- INFORMATION GIVEN:
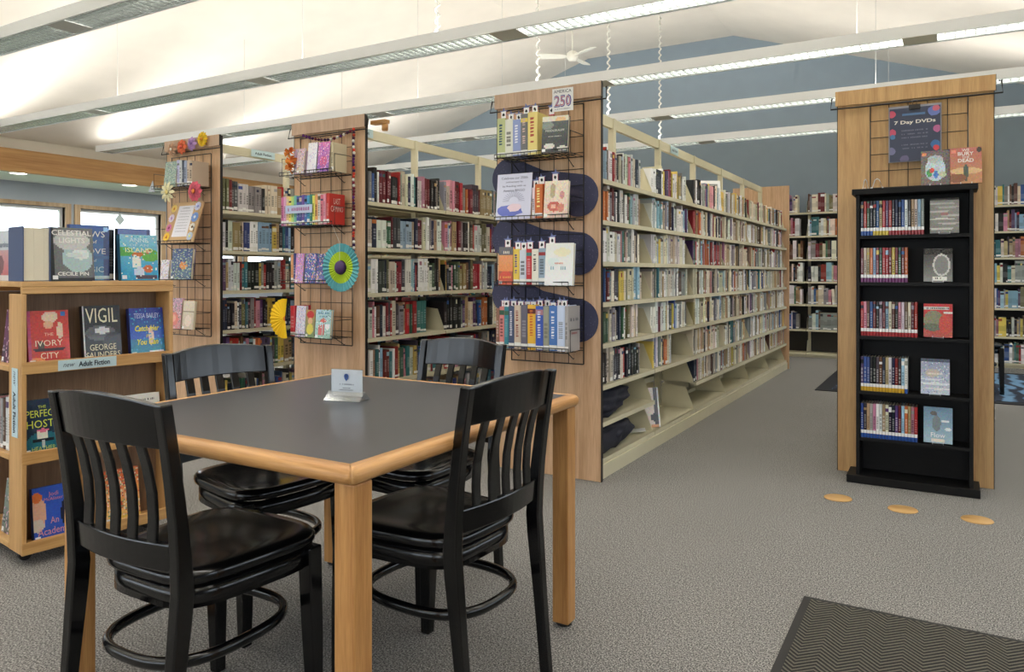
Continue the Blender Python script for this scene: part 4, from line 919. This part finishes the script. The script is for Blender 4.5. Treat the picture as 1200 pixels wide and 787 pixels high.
for (_, x, z, w_, h_, art, lines, lab, sp) in dcov:
    cover_book(lab, w_, h_, .014, art, lines, (x, 4.605, z+.006), lean=.16, spine=sp, name='dvd_case', cat='DVD', n=(26, 34), pages=False, sticker=False, m=DVDM)
    easel(x, 4.615, z+.0005, 'clear easel under the '+lab.split(' on the ')[0].replace(' DVD', '')[:44].strip()+' case')
art1 = painter((120, 110, 110), (130, 120, 116), [('e', .5, .45, .36, .34, (206, 220, 232)), ('e', .5, .75, .28, .12, (190, 200, 206)), ('e', .3, .35, .1, .12, (90, 170, 110)), ('e', .52, .3, .08, .12, (80, 130, 210)), ('e', .38, .42, .08, .08, (220, 90, 80)), ('e', .75, .3, .12, .1, (200, 214, 180)), ('r', .04, .84, .18, .95, (236, 150, 110))], 26, 5)
cover_book('DVD with snowy crowded cover standing left on top of the black unit', .135, .19, .014, art1, (), (-.06, 4.63, 1.645), rotz=.06, lean=.14, spine=(60, 60, 60), name='dvd_case', cat='DVD', n=(26, 34), pages=False, sticker=False, m=DVDM)
art2 = painter((196, 116, 104), (206, 150, 110), [('e', .5, .35, .5, .1, (226, 190, 140)), ('e', .5, .32, .09, .2, (84, 96, 92)), ('r', .47, .05, .53, .3, (90, 90, 80)), ('e', .2, .15, .3, .12, (150, 100, 80)), ('r', .04, .86, .18, .95, (240, 150, 130)), ('e', .92, .93, .08, .07, (70, 60, 60))], 12, 6)
cover_book('orange desert-scene DVD standing right on top of the black unit', .145, .195, .014, art2, [('WE', .24, .93, (246, 240, 236)), ('BURY', .5, .83, (246, 240, 236), dict(fh=.1, bold=.02)), ('THE', .24, .73, (246, 240, 236)), ('DEAD', .5, .64, (246, 240, 236), dict(fh=.1, bold=.02))],
    (.082, 4.63, 1.645), rotz=.1, lean=.14, spine=(150, 80, 70), name='dvd_case', cat='DVD', n=(26, 34), pages=False, sticker=False, m=DVDM)
easel(-.06, 4.635, 1.638, 'clear easel holding the left DVD on top of the black unit'); easel(.082, 4.635, 1.638, 'clear easel holding the right DVD on top of the black unit')
for k, x in enumerate((-.405, -.345)): 
    o = thing('display_easel', ('narrow empty', 'wide empty')[k]+' white wire easel at the left of the black unit top', 'stand', (x, 4.66, 1.638), .5-k*.4)
    wd = .016+.012*k
    MB().tube([(-wd, -.03, .012), (-wd, -.03, .002), (-wd, 0, .002), (-wd*.4, .0, .055), (0, .0, .062), (wd*.4, 0, .055), (wd, 0, .002), (wd, -.03, .002), (wd, -.03, .012)], .0025, 6).build('frame', MATS['clear_plastic_white'], o)
# poster on the grid
ps = thing('poster', 'dark slate poster reading 7 Day DVDs clipped to the wire grid', 'poster', (-.163, 4.755, 1.80), 0)
MB().box(-.125, .125, 0, .002, 0, .30).build('sheet', mat('slate_poster', (66, 72, 96), .4), ps)
MB().box(-.131, .131, .0022, .004, -.004, .312).build('sleeve', mat('grey_sleeve', (150, 150, 160), .3), ps)
text('7 Day DVDs', .205, ps, 0, -.0012, .216, (246, 240, 232), height=.026, bold=.025)
MB().box(-.062, .052, -.0010, -.0001, .256, .268).build('blue_banner', flat((92, 128, 176)), ps)
for i, L in enumerate(('Choose from this shelf', 'for one week loans', 'limit of two at a time', '', 'No renewals on these', 'Ask at the front desk')):
    if L: text(L, .13, ps, 0, -.0012, .172-.02*i, (136, 138, 160), height=.008)
sh = [(-.115, .27, .02, (206, 84, 110)), (.095, .272, .03, (112, 128, 196)), (.105, .285, .018, (214, 110, 130)), (-.112, .165, .02, (214, 90, 120)), (-.11, .14, .014, (90, 140, 190)), (.11, .17, .02, (196, 110, 160)), (-.118, .06, .022, (130, 130, 170)), (.10, .085, .024, (70, 120, 180)), (.105, .065, .016, (226, 80, 90)), (.07, .02, .028, (180, 110, 130)), (-.05, .012, .022, (120, 112, 150)), (.06, .012, .016, (90, 80, 110))]
for k, (x, z, r_, c) in enumerate(sh):
    MB().prism([(min(.124, max(-.124, a)), min(.299, max(.001, b))) for a, b in blob(x, z, r_, r_, 12, k, .1)], 'y', -.0009-.0002*k, -.0002-.0002*k).build('printed_flower', flat(c), ps)
cl = thing('binder_clip', 'black binder clip holding the dark poster', 'clip', (-.163, 4.752, 2.088), 0)
MB().prism([(-.012, 0), (.012, 0), (.006, .026), (-.006, .026)], 'x', -.028, .028).build('clip_body', BLACKM, cl); MB().tube([(-.008, -.002, .024), (-.012, -.006, .05), (.012, -.006, .05), (.008, -.002, .024)], .0016, 5).build('clip_handle', mat('chrome', (200, 200, 200), .2, 1), cl)

# ------------------------------------------------------------------ floor items
for k, (x, y) in enumerate(((-.46, 4.36), (-.165, 4.33), (.10, 4.36))): pass
def gpt(z, lat): return (-.5045*z+.8634*lat, .8634*z+.5045*lat)
for k, (x, y, n) in enumerate(((-.495, 4.205, 'leftmost, nearest the aisle'), (-.194, 4.163, 'middle one of the three'), (.118, 4.165, 'rightmost, below the black unit corner'))):
    o = MB().lathe([(.001, .003), (.066, .003), (.068, 0)], 40).build('floor_dot', wood('dot_wood%d' % k, (212, 172, 112), (186, 142, 86), 'x', 1)); o.location = (x, y, .001)
    tag(o, 'flat round tan floor disc, '+n, 'floor marker', 'tan discs on the carpet')
mt = thing('entrance_mat', 'dark grey herringbone entrance mat with black rubber border', 'mat', (-.45, .9, 0))
MB().box(0, 1.7, 0, 1.96, .001, .006).build('rubber_border', RUBB, mt, bevel=.002); MB().box(.028, 1.672, .028, 1.932, .006, .010).build('pile', herringbone(), mt)
rg = thing('area_rug', 'navy and blue patterned rug with dark border behind the golden oak panel', 'rug', (-1.15, 7.95, 0))
MB().box(0, 3.0, 0, 2.45, .001, .008).build('border', mat('rug_border', (34, 36, 42), .95), rg)
def rugm():
    m, nt, b = nodes('rug_pattern'); tc = nt.nodes.new('ShaderNodeTexCoord'); wv = nt.nodes.new('ShaderNodeTexWave'); wv.inputs['Scale'].default_value = 2.2; wv.inputs['Distortion'].default_value = 9; wv.inputs['Detail'].default_value = 3
    nt.links.new(tc.outputs['Object'], wv.inputs['Vector']); cr = nt.nodes.new('ShaderNodeValToRGB'); e = cr.color_ramp.elements
    e[0].position = .3; e[0].color = (*s2l((40, 48, 66)), 1); e[1].position = .75; e[1].color = (*s2l((110, 150, 186)), 1)
    nt.links.new(wv.outputs['Fac'], cr.inputs[0]); nt.links.new(cr.outputs[0], b.inputs['Base Color']); b.inputs['Roughness'].default_value = .95; return m
MB().box(.14, 2.86, .14, 2.31, .008, .011).build('pile', rugm(), rg)

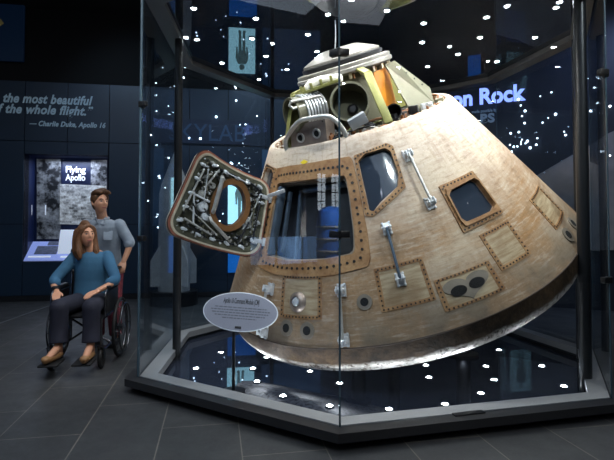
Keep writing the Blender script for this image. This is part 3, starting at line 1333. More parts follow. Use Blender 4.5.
def rrect(u0, u1, v0, v1, r, n=96):
    pts = []
    ru, rv = r, r * 1.1
    for (cu, cv, a0) in ((u1 - ru, v1 - rv, 0), (u0 + ru, v1 - rv, 90), (u0 + ru, v0 + rv, 180), (u1 - ru, v0 + rv, 270)):
        for k in range(9):
            a = math.radians(a0 + 90 * k / 8)
            pts.append((cu + ru * math.cos(a), cv + rv * math.sin(a)))
    out = []
    N = len(pts)
    for i in range(N):
        p, q = pts[i], pts[(i + 1) % N]
        L = math.hypot(q[0] - p[0], q[1] - p[1])
        k = max(1, int(L / 0.04))
        for j in range(k):
            out.append((p[0] + (q[0] - p[0]) * j / k, p[1] + (q[1] - p[1]) * j / k))
    return out


def uvring(b, outer, inner, o0, o1, mi=0, back=True):
    n = len(outer)
    rows = [[dp(*p, o0) for p in outer], [dp(*p, o1) for p in outer], [dp(*p, o1) for p in inner], [dp(*p, o0) for p in inner]]
    vs = [q for r in rows for q in r]
    fs = []
    for j in range(4):
        j2 = (j + 1) % 4
        for i in range(n):
            i2 = (i + 1) % n
            fs.append((j * n + i, j * n + i2, j2 * n + i2, j2 * n + i))
    b.add(vs, fs, mi)


def match(outer, c, ru, rv):
    out = []
    for p in outer:
        a = math.atan2((p[1] - c[1]) / 1.0, (p[0] - c[0]) / 1.0)
        out.append((c[0] + ru * math.cos(a), c[1] + rv * math.sin(a)))
    return out


WC = (0.44, 0.56)
OUT = rrect(0.0, 1.0, 0.0, 1.0, 0.15)


def scaled(w):
    return [(0.5 + (p[0] - .5) * w, 0.5 + (p[1] - .5) * w) for p in OUT]


b = B()
uvring(b, OUT, match(OUT, WC, .195, .275), -0.10, -0.055)
door = b.obj('hatch_door', M['skin'], cm)
tag(door, 'open hatch door showing its silvery inner mechanism')
b = B()
uvring(b, scaled(1.0), scaled(.965), -0.06, -0.03)
b.obj('outer_edge', M['dark_metal'], door)
b = B()
uvring(b, scaled(0.985), scaled(.945), -0.045, -0.012)
b.obj('red_seal', M['redseal'], door)
b = B()
uvring(b, scaled(0.945), scaled(.905), -0.05, 0.004)
b.obj('beige_seal', M['beige'], door)
b = B()
uvring(b, scaled(0.90), scaled(.80), -0.05, 0.0)
b.obj('rim_flange', M['olive_grey'], door)
b = B()
uvring(b, scaled(0.80), match(OUT, WC, .20, .28), -0.06, -0.03)
b.obj('inner_plate', M['olive_grey'], door)
b = B()
hole_o = [(WC[0] + .225 * math.cos(2 * PI * k / 64), WC[1] + .315 * math.sin(2 * PI * k / 64)) for k in range(64)]
hole_i = [(WC[0] + .170 * math.cos(2 * PI * k / 64), WC[1] + .245 * math.sin(2 * PI * k / 64)) for k in range(64)]
uvring(b, hole_o, hole_i, -0.10, 0.02)
b.obj('hatch_window_ring', M['copper'], door)
b = B()
n = 64
vs = [dp(p[0], p[1], -0.05) for p in hole_i] + [dp(p[0], p[1], -0.058) for p in hole_i]
b.add(vs, [list(range(n)), [n + k for k in range(n)]] + [(k, (k + 1) % n, n + (k + 1) % n, n + k) for k in range(n)])
b.obj('hatch_window_glass', M['glass'], door)
# latches all round the rim
DU = (F1 + F2 - A1 - A2).normalized()
DV = (A1 + F1 - A2 - F2).normalized()
DR = Matrix((DU, DN.cross(DU).normalized(), DN)).transposed()
lat = [(.12, .28 + .16 * k) for k in range(0)] + [(.89, .18 + .16 * k) for k in range(5)] + [(.16 + .15 * k, .885) for k in range(5)] + [(.22 + .15 * k, .115) for k in range(5)] + [(.10, .2), (.10, .45), (.10, .7)]
for (u, v) in lat:
    b = B()
    c = dp(u, v, 0.012)
    R = DR @ Matrix.Rotation(rnd.uniform(-.4, .4), 3, 'Z')
    b.box(c, (0.044, 0.028, 0.028), R, bev=0.004)
    b.cyl(c + DN * 0.01 - R @ Vector((0.03, 0, 0)), c + DN * 0.01 + R @ Vector((0.03, 0, 0)), 0.008, seg=10)
    b.cyl(c, c + DN * 0.04, 0.009, seg=10)
    b.obj('latch', M['steel'], door)
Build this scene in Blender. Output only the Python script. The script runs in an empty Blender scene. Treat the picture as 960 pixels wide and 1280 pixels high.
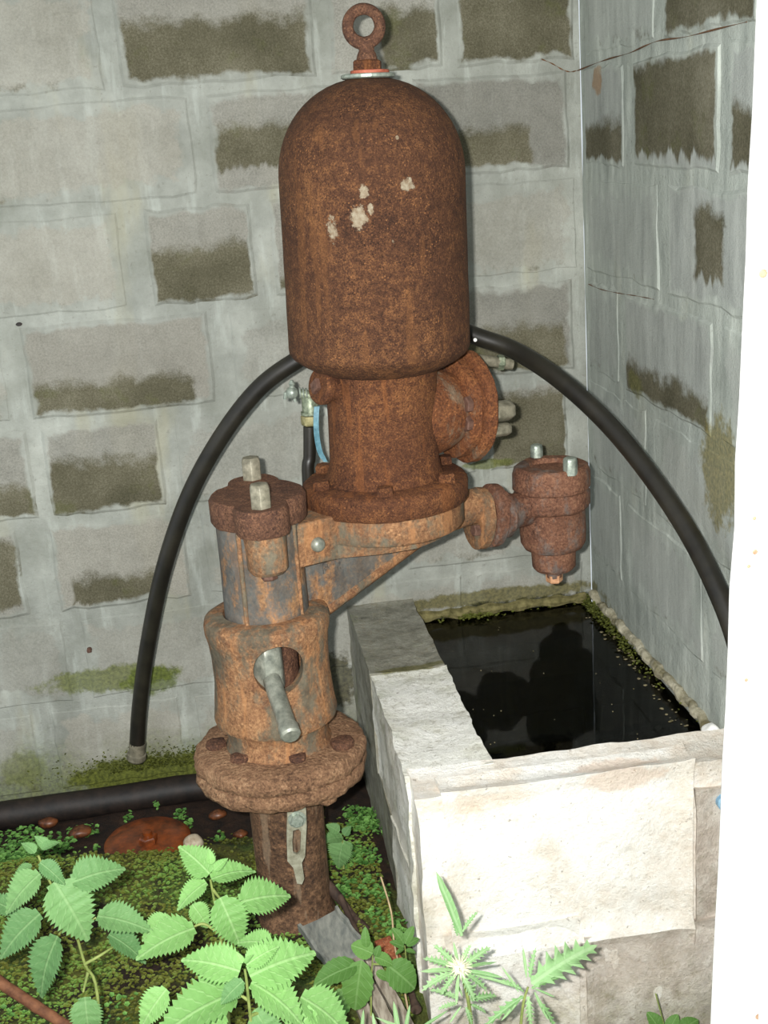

- GIVEN REQUEST: Write out each line of the data that holds the string "Treat".

- FINAL RESULT:
Continue the Blender Python script for this scene: part 4, from line 919. This part finishes the script. The script is for Blender 4.5. Treat the picture as 1200 pixels wide and 787 pixels high.
Build this scene in Blender. Output only the Python script. The script runs in an empty Blender scene. Treat the picture as 960 pixels wide and 1280 pixels high.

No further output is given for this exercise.